** Start **

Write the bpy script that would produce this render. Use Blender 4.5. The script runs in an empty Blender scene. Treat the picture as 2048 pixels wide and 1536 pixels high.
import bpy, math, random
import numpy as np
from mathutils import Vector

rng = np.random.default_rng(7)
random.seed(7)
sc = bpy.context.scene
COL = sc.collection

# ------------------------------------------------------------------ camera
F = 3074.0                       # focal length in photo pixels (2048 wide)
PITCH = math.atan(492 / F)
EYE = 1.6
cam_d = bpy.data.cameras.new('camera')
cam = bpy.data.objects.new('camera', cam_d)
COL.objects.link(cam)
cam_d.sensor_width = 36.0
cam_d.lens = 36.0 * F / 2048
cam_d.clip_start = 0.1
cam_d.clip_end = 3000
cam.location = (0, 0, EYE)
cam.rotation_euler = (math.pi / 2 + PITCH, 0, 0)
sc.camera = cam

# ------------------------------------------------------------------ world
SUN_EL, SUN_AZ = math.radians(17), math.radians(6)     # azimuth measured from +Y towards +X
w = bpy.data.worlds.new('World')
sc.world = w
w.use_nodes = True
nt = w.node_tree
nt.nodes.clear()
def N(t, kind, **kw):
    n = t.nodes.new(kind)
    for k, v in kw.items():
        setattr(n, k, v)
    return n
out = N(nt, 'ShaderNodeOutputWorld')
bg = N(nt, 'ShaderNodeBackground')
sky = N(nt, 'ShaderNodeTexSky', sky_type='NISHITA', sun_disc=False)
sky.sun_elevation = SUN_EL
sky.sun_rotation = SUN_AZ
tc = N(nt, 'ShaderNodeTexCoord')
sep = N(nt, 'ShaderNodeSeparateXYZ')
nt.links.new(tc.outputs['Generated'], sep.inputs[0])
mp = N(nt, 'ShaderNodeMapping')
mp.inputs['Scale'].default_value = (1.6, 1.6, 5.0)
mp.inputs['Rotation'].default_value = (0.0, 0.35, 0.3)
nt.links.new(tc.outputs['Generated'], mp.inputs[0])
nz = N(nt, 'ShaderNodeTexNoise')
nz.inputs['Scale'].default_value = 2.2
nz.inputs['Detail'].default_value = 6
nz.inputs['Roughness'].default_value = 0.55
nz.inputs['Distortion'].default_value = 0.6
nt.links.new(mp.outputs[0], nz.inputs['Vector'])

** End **

- [The exercise] Extract the first line above and each line after it up to and including the one with "sc.camera = cam", please, exactly and with nothing else.

- [Complete output]
Write the bpy script that would produce this render. Use Blender 4.5. The script runs in an empty Blender scene. Treat the picture as 2048 pixels wide and 1536 pixels high.
import bpy, math, random
import numpy as np
from mathutils import Vector

rng = np.random.default_rng(7)
random.seed(7)
sc = bpy.context.scene
COL = sc.collection

# ------------------------------------------------------------------ camera
F = 3074.0                       # focal length in photo pixels (2048 wide)
PITCH = math.atan(492 / F)
EYE = 1.6
cam_d = bpy.data.cameras.new('camera')
cam = bpy.data.objects.new('camera', cam_d)
COL.objects.link(cam)
cam_d.sensor_width = 36.0
cam_d.lens = 36.0 * F / 2048
cam_d.clip_start = 0.1
cam_d.clip_end = 3000
cam.location = (0, 0, EYE)
cam.rotation_euler = (math.pi / 2 + PITCH, 0, 0)
sc.camera = cam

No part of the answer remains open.